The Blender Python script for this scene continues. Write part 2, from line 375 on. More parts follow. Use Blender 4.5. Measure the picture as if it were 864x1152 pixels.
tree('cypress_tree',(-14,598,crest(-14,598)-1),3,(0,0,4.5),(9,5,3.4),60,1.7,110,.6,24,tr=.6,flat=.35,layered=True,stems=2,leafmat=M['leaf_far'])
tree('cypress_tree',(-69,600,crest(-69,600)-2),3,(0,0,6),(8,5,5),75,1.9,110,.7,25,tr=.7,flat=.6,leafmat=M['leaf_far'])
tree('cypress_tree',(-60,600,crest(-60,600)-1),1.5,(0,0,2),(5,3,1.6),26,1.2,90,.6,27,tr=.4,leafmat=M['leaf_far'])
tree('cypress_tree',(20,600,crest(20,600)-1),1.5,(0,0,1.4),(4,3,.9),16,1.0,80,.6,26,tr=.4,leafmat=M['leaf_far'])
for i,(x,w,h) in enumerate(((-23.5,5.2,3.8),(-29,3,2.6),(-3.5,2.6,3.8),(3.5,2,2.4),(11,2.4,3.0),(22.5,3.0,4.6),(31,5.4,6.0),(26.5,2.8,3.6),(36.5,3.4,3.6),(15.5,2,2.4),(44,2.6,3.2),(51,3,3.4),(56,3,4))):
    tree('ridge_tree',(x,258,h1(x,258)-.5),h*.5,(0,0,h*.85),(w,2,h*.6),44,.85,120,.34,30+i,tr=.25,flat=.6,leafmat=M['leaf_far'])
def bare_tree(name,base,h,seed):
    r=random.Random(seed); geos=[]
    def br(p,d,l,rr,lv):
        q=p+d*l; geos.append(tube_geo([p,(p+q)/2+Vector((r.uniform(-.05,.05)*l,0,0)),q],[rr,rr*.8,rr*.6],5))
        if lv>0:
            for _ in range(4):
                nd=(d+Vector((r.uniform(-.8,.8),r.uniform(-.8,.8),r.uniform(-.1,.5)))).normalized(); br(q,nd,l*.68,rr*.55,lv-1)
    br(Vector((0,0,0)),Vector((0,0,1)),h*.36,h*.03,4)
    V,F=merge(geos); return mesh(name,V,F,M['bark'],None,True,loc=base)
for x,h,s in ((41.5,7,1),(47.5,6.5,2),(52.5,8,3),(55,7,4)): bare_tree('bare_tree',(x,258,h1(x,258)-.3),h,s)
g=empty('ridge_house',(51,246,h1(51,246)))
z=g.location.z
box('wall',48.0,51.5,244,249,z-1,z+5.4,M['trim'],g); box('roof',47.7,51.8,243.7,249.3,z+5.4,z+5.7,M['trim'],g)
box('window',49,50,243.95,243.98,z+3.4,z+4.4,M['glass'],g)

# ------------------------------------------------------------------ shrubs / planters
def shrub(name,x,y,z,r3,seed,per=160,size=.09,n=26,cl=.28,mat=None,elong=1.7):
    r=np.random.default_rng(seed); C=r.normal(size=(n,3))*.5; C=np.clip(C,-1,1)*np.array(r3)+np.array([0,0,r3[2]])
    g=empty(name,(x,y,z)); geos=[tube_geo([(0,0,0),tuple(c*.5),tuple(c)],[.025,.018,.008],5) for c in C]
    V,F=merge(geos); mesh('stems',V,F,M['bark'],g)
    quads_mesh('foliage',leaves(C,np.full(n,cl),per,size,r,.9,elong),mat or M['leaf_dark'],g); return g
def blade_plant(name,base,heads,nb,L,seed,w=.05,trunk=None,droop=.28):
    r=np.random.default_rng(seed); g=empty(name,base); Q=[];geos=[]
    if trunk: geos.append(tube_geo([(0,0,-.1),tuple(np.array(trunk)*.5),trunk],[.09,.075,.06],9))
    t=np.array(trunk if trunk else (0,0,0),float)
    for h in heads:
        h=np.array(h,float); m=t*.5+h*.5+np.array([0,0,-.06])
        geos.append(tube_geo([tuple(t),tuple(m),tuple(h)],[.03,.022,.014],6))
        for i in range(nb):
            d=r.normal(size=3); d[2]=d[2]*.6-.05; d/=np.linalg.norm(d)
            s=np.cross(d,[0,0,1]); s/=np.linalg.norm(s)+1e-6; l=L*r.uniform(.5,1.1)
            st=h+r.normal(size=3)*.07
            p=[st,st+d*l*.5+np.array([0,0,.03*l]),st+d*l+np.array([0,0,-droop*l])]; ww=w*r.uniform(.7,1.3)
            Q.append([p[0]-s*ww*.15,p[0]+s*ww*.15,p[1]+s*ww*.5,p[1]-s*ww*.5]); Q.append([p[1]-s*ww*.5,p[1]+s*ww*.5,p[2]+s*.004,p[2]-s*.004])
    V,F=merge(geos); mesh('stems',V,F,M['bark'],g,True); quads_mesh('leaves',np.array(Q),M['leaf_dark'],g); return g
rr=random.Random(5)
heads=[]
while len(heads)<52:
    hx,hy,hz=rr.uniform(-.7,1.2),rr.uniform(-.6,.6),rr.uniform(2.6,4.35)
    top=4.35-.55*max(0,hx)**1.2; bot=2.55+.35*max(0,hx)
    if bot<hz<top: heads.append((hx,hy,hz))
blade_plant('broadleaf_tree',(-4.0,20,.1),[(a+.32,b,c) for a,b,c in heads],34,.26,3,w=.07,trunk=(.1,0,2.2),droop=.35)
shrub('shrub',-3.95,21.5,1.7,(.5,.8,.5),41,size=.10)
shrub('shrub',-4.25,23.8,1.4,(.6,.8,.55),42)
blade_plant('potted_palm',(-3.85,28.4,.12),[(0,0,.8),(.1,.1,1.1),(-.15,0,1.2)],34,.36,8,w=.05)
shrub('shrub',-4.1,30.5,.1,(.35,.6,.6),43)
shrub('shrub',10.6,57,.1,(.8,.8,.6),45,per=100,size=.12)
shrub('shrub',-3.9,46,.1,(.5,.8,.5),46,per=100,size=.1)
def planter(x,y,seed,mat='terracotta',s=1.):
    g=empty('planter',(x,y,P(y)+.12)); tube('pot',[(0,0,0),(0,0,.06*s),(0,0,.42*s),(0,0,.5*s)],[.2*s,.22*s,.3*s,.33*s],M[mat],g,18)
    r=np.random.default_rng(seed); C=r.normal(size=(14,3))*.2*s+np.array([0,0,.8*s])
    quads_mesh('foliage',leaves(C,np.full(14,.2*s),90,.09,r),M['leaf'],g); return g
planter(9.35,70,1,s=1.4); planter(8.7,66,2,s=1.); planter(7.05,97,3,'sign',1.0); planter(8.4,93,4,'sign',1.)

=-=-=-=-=

What you should do — Write out exactly the lines from the start of the material through the line with "box('window',49,50,243.95,243.98,z+3.4,z+4.4,M['glass'],g)". No other output is expected.

Reply to the task —
The Blender Python script for this scene continues. Write part 2, from line 375 on. More parts follow. Use Blender 4.5. Measure the picture as if it were 864x1152 pixels.
tree('cypress_tree',(-14,598,crest(-14,598)-1),3,(0,0,4.5),(9,5,3.4),60,1.7,110,.6,24,tr=.6,flat=.35,layered=True,stems=2,leafmat=M['leaf_far'])
tree('cypress_tree',(-69,600,crest(-69,600)-2),3,(0,0,6),(8,5,5),75,1.9,110,.7,25,tr=.7,flat=.6,leafmat=M['leaf_far'])
tree('cypress_tree',(-60,600,crest(-60,600)-1),1.5,(0,0,2),(5,3,1.6),26,1.2,90,.6,27,tr=.4,leafmat=M['leaf_far'])
tree('cypress_tree',(20,600,crest(20,600)-1),1.5,(0,0,1.4),(4,3,.9),16,1.0,80,.6,26,tr=.4,leafmat=M['leaf_far'])
for i,(x,w,h) in enumerate(((-23.5,5.2,3.8),(-29,3,2.6),(-3.5,2.6,3.8),(3.5,2,2.4),(11,2.4,3.0),(22.5,3.0,4.6),(31,5.4,6.0),(26.5,2.8,3.6),(36.5,3.4,3.6),(15.5,2,2.4),(44,2.6,3.2),(51,3,3.4),(56,3,4))):
    tree('ridge_tree',(x,258,h1(x,258)-.5),h*.5,(0,0,h*.85),(w,2,h*.6),44,.85,120,.34,30+i,tr=.25,flat=.6,leafmat=M['leaf_far'])
def bare_tree(name,base,h,seed):
    r=random.Random(seed); geos=[]
    def br(p,d,l,rr,lv):
        q=p+d*l; geos.append(tube_geo([p,(p+q)/2+Vector((r.uniform(-.05,.05)*l,0,0)),q],[rr,rr*.8,rr*.6],5))
        if lv>0:
            for _ in range(4):
                nd=(d+Vector((r.uniform(-.8,.8),r.uniform(-.8,.8),r.uniform(-.1,.5)))).normalized(); br(q,nd,l*.68,rr*.55,lv-1)
    br(Vector((0,0,0)),Vector((0,0,1)),h*.36,h*.03,4)
    V,F=merge(geos); return mesh(name,V,F,M['bark'],None,True,loc=base)
for x,h,s in ((41.5,7,1),(47.5,6.5,2),(52.5,8,3),(55,7,4)): bare_tree('bare_tree',(x,258,h1(x,258)-.3),h,s)
g=empty('ridge_house',(51,246,h1(51,246)))
z=g.location.z
box('wall',48.0,51.5,244,249,z-1,z+5.4,M['trim'],g); box('roof',47.7,51.8,243.7,249.3,z+5.4,z+5.7,M['trim'],g)
box('window',49,50,243.95,243.98,z+3.4,z+4.4,M['glass'],g)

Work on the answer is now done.